Un ultimo flusso di coscienza, prima del rimando alla recensione…
Life is Strange Double Exposure è l’ennesimo passo in avanti per Deck Nine, sia narrativo che, potenzialmente, meccanico. Doppiaggio e narrazione sono di ottima fattura, come lo è l’attenzione al dettaglio che finalmente, tra engine e seniority, il team di sviluppo può applicare ad ogni cosa: il movimento impercettibile di un sopracciglio durante un dialogo, lo sguardo agitato di un insospettabile testimone, il linguaggio paraverbale di un professore un po’ troppo egoriferito.

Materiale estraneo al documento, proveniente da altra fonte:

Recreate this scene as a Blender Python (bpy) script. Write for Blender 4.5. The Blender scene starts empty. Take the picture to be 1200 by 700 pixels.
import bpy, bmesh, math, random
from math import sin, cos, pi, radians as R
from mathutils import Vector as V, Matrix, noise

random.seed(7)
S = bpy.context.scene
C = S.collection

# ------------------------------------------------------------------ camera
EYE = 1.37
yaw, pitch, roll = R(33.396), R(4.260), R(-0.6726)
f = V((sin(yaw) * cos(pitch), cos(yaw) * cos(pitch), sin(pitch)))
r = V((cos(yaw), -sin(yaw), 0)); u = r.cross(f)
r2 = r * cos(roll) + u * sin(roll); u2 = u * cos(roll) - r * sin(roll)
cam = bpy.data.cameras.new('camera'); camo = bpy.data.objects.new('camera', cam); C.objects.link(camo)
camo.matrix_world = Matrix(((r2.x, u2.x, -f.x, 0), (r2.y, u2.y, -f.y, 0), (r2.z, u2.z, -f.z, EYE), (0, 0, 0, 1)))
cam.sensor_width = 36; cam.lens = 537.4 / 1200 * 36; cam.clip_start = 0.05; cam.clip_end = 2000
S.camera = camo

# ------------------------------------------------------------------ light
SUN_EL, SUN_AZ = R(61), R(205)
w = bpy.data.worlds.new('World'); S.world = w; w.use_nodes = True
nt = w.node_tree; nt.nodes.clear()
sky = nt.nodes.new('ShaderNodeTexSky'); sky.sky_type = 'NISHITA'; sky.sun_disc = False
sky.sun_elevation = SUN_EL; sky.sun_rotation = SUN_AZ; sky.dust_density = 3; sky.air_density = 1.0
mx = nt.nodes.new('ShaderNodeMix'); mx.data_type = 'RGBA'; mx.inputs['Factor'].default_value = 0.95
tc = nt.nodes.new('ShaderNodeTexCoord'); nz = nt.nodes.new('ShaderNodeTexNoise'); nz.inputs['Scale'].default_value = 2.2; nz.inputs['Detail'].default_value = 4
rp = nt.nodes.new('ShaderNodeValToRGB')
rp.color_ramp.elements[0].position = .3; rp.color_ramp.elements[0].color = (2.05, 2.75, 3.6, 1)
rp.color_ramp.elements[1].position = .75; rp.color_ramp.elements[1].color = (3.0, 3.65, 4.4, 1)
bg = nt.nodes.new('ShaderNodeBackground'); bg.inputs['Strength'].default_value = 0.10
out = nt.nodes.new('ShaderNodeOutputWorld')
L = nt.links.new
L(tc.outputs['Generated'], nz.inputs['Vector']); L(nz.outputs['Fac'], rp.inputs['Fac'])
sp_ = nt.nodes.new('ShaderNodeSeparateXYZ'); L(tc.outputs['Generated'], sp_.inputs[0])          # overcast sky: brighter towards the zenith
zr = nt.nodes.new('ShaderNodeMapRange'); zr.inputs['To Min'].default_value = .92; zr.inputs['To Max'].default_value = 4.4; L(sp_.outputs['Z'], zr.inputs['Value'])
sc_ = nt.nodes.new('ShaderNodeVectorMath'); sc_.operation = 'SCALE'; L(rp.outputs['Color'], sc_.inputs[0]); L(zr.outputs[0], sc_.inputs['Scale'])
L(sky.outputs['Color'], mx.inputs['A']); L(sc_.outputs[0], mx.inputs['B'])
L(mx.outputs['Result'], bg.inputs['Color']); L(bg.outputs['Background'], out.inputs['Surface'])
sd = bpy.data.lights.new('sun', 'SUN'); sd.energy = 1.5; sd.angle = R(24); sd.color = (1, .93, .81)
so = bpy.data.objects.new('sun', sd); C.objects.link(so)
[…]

Tutto parla una qualità che sì mi aspettavo ma che non potevo credere funzionasse in modo così naturale, ergonomico e funzionale all’impatto emotivo della storia che Life is Strange Double Exposure racconta. Max è un lieto ritorno, e il nuovo contesto scolastico gioca perfettamente nell’equilibrio fra le memorie del primo titolo e il virtuosismo di poteri di questo capitolo, ora ancora più centrato nel desiderio di Max di salvare ciò che ama.
Gli indizi di dove la storia potrà andare a parare nei 3 capitoli conclusivi mi mettono parecchio hype verso ciò che rimane dell’esperienza, e non posso che attendere, e convincerti ad attendere, l’opera completa di Deck Nine, sicuro che ciò che ho visto in queste circa 4 ore e mezza passate con Life is Strange Double Exposure è solo l’antipasto di un banchetto emotivo di qualità, come sempre sotto l’egida pitch perfect di un team di sviluppo che ha capito come portare a schermo un’avventura unica, sì limitata meccanicamente ma perfettamente centrata nei suoi obbiettivi emotivi e narrativi.
E maledetto sia quel cliffhanger a fine episodio 2. Quanto mi tocca aspettare risposte, ancora? Quanto, Max?